Chicago traders were left wrong-footed, selling grains
heavily only to be forced into a swift u-turn, after a mildly bearish streak to
a long-awaited set of US crop data was trumped by more weather concerns.
US soybean inventories of the start of the month were, at
667m bushels, up 48m bushels, and above market expectations, the US Department
of Agriculture said.
Data for soybean sowings also signalled more generous
supplies than investors had pencilled in, with plantings pegged at 76.08m
acres, some 2.2m acres more than initially estimated.
Estimates for US corn plantings too were given a healthy
upgrade of 541,000 acres, to 95.86m acres – a combination of data which
initially sent prices of both crops into negative territory.
Down, and up
Indeed, the immediate market reaction was to send corn for
December, which had stood some 1% higher before the reports, plunging to $6.22
a bushel, 1.6% in the red.
US sowings data, change on March figure and (on market forecast)
Corn: 96.405m acres, +541,000 acres, (+315,000 acres)
Soybeans: 78.060m acres, +2.178m acres, (+572,000 acres)
Wheat: 56.017m acres, +109,000 acres, (-662,000 acres)
Sources: USDA, Thomson Reuters |
November soybeans swapped a 1% gain for a 0.2% loss.
However, the prices rebounded strongly within five minutes
to send December corn back up to $6.55 a bushel – a 5% swing – with soybeans
posting a smaller gain, as attention swung to forecasts for hot and dry US
weather, and to a more upbeat interpretation of the data.
"The market moved 6-8 cents lower on corn in the first three seconds after the report and then shot up 15 cents higher on threatening weather," US Commodities said.
At PFB Best, Tim Hannagan said: "The weather traders came in and bought the break driving corn and beans 20-plus cents higher before settling back at midsession."
The price moves appear to bear out concerns that Chicago's
extended opening hours, which since this month has left them trading live when
major reports are released, would lead to large volatility, and losses for traders
caught on the wrong side of market swings.
The stocks reports have a particular history of proving
difficult to anticipate, provoking average prce movements of 9%, according to
Macquarie.
'Depends where you were looking'
"You can understand how people initially sold into this.

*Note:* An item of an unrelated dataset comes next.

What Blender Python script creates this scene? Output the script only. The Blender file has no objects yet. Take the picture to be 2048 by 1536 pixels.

The
soybean stocks number was bearish. You could even say the corn stocks were bearish,"
Jerry Gidel at broker Rice Dairy said.
US crop stocks data, change on year and (on market forecast)
Corn: 3.149bn bushels, -521m bushels, (-25m bushels)

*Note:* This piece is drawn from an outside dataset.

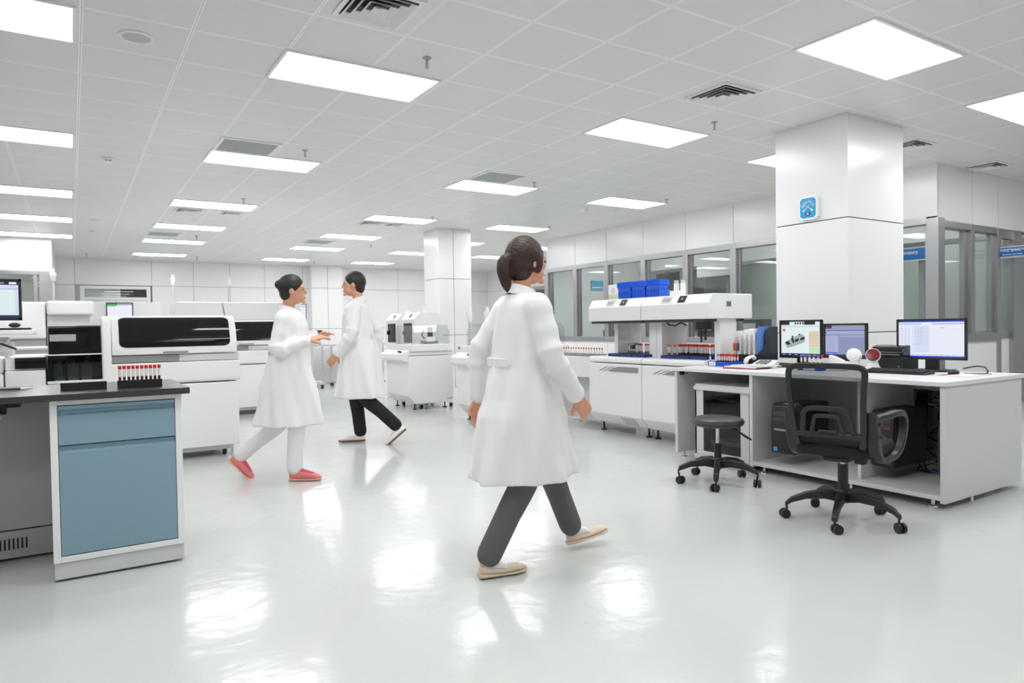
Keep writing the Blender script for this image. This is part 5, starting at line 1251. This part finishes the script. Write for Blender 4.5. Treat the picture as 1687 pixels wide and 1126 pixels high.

Soybeans: 668m bushels, +33m bushels, (+49m bushels)
Wheat: 743m bushels, +20m bushels, (-119m bushels)
Sources: USDA, Thomson Reuters
|
"It just depends on what number you were looking at at the
time."
The more price positive data in the report included a
forecast that, even though corn sowings had proved higher, the area making it
through to harvest would come in at 88.85m acres, lower than initially expected.
Also, farmers turned less to spring wheat that had been thought, leaving total wheat seedings, at 56.02m acres, some 660,000 acres below market forecasts.